When God grants a revelation to a human, it's as if that 2D person is granted a limited glance into a 3D space. Not only does their 2D mind have difficulty comprehending it, they lack the 3D vocabulary to adequately describe it. Even prophets have challenges with this. That's why Lehi and Alma II said said, "... methought I saw ..." when describing their visions (see 1 Nephi 8:4Alma 36:32). Some revelations were crystal clear to Joseph Smith, yet our finest scholars still don't understand parts of them. Joseph puzzled about other revelations for years. Some he never recorded or spoke of to others.

When I received my patriarchal blessing (a revelation for my personal benefit), the patriarch explained that no one other than me — with divine aid — was qualified to interpret the words of the blessing. That included him (the patriarch), my bishop, my parents, and even the prophet himself. The same is true of other revelations given for personal use.

Nor do revelations that seem crystal clear always mean exactly what the prophet sees. A quick read of the Revelation of John ought to sufficiently reinforce this concept.

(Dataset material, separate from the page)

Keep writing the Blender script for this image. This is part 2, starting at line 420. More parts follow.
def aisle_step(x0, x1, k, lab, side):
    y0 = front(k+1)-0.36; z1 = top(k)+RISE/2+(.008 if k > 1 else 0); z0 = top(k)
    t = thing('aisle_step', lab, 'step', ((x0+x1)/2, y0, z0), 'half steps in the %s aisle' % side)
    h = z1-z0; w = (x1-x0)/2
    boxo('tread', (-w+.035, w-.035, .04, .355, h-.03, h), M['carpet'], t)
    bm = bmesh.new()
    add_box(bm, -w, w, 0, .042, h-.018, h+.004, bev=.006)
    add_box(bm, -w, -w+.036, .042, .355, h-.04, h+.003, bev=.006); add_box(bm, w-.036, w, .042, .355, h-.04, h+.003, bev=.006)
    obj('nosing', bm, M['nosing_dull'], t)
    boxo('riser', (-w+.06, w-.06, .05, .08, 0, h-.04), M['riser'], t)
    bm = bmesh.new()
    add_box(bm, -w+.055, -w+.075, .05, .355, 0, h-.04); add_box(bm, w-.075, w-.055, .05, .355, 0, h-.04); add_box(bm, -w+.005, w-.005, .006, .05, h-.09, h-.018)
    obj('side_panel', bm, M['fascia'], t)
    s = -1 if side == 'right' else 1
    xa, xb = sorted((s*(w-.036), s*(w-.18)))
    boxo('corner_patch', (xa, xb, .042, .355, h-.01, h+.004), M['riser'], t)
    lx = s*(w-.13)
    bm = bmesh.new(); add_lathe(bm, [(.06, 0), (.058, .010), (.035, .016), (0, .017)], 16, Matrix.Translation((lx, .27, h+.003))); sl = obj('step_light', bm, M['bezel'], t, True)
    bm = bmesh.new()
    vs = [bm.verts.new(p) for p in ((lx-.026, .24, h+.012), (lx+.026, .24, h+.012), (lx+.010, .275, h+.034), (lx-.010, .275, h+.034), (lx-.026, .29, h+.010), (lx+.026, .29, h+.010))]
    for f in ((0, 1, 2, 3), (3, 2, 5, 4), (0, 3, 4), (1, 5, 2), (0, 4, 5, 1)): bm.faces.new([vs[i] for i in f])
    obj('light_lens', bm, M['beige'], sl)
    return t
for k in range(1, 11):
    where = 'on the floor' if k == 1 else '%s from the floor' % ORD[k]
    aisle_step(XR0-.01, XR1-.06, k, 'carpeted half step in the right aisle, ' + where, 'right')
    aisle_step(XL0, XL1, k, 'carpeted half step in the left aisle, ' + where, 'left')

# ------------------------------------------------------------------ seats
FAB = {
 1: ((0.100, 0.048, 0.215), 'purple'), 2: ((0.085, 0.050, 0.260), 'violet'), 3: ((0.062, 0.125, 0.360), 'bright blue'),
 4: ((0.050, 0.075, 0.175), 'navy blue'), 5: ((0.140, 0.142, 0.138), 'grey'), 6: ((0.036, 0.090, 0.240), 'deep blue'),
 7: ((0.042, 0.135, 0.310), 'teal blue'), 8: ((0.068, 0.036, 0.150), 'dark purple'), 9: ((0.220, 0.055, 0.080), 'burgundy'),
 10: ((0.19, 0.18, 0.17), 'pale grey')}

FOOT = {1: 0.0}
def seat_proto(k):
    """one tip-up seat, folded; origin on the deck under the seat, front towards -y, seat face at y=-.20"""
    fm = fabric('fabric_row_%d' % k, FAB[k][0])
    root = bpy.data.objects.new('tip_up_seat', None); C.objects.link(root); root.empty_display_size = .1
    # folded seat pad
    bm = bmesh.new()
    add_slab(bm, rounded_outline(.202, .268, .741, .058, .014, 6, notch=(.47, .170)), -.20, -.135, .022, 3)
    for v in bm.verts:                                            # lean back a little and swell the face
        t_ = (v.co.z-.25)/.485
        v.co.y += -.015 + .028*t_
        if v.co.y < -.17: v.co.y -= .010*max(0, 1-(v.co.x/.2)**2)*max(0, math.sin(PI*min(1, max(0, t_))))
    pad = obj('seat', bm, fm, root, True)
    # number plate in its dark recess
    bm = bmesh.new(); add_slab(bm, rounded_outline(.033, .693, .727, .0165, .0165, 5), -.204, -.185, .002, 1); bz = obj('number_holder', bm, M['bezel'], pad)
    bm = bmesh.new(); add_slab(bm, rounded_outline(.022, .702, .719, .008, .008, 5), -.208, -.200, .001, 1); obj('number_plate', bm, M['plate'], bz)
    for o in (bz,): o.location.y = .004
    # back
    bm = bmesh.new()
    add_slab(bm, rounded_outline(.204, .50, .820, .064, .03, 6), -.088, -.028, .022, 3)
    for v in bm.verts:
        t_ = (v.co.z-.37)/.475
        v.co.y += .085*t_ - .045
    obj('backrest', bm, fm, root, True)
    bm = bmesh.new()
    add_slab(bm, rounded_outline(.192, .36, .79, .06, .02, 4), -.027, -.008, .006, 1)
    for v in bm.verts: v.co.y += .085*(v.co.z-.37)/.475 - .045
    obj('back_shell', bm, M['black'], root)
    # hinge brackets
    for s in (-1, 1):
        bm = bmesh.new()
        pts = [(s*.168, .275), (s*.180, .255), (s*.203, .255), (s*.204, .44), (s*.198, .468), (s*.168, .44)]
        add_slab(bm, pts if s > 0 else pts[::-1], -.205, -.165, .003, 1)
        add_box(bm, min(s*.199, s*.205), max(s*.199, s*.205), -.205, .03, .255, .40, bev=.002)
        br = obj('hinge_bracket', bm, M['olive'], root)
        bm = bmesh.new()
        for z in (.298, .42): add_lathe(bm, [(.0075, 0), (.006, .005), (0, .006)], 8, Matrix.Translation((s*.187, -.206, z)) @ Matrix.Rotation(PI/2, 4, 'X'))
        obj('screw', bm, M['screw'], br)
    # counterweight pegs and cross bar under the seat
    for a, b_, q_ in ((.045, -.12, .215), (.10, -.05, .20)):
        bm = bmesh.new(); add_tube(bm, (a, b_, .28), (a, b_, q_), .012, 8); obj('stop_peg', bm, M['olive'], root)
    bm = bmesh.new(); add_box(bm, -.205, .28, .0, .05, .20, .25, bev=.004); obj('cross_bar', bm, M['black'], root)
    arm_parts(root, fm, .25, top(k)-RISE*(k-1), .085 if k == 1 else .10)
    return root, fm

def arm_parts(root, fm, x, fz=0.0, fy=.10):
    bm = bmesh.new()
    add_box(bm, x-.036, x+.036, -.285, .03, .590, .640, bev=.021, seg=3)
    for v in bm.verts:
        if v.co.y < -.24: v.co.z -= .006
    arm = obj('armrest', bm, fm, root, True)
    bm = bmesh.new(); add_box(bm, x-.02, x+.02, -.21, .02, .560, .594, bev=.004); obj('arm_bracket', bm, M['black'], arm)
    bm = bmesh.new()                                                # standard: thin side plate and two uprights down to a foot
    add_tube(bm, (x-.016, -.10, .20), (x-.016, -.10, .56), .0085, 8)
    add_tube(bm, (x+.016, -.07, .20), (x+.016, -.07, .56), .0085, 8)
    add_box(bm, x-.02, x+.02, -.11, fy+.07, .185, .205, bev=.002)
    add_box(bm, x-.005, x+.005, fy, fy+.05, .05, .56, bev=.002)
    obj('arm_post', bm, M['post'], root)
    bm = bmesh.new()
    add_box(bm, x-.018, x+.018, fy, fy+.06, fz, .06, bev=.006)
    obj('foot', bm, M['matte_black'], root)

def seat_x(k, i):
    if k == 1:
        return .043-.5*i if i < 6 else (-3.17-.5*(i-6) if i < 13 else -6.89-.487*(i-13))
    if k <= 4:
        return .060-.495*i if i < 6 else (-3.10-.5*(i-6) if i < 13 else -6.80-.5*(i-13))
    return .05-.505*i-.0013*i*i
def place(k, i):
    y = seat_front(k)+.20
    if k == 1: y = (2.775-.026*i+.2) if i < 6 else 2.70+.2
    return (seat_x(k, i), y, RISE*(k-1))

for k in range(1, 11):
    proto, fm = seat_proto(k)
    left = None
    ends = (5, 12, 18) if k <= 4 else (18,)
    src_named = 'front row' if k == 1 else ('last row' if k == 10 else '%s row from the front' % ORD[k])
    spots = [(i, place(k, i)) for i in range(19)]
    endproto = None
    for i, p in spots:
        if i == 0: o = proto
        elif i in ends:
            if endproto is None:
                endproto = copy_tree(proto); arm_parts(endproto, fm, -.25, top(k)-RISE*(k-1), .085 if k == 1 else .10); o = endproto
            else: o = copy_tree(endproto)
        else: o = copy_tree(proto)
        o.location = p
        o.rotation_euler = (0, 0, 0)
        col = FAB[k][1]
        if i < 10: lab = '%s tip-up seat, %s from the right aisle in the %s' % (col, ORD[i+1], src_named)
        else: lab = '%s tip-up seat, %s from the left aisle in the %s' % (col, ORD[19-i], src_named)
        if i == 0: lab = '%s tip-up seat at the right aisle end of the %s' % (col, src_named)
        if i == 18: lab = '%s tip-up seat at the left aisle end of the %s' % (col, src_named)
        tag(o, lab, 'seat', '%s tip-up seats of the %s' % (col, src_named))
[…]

John Taylor recorded an apocalyptic 1877 vision that certainly was never fulfilled as he clearly saw it. The Lord often communicates in symbols, analogies, and metaphors. Just as the patriarch was not qualified to interpret the blessing he gave me, those receiving private visions are likely unqualified to interpret their visions for others.

I can't say that the people my friend is listening to have it all wrong. Maybe the world will go down the tube right after October general conference. At any rate, it doesn't hurt anyone to prudently put together emergency plans and supplies as church leaders have long taught. Unless they are acting out of fear rather than faith.

But even if these people are right, I still have a problem with listening to them and giving them credence, because their pattern goes against the order of God's Kingdom on earth. Satan has a lot of practice leading people astray with large doses of truth promoted in the wrong way.

These popular prepper prophets may have the best of intentions. I can't see into their hearts. But I can say that their methods are problematic. My counsel to my friend is to leave the unauthorized prophets alone and cling to those the Spirit has confirmed to him to be the real thing.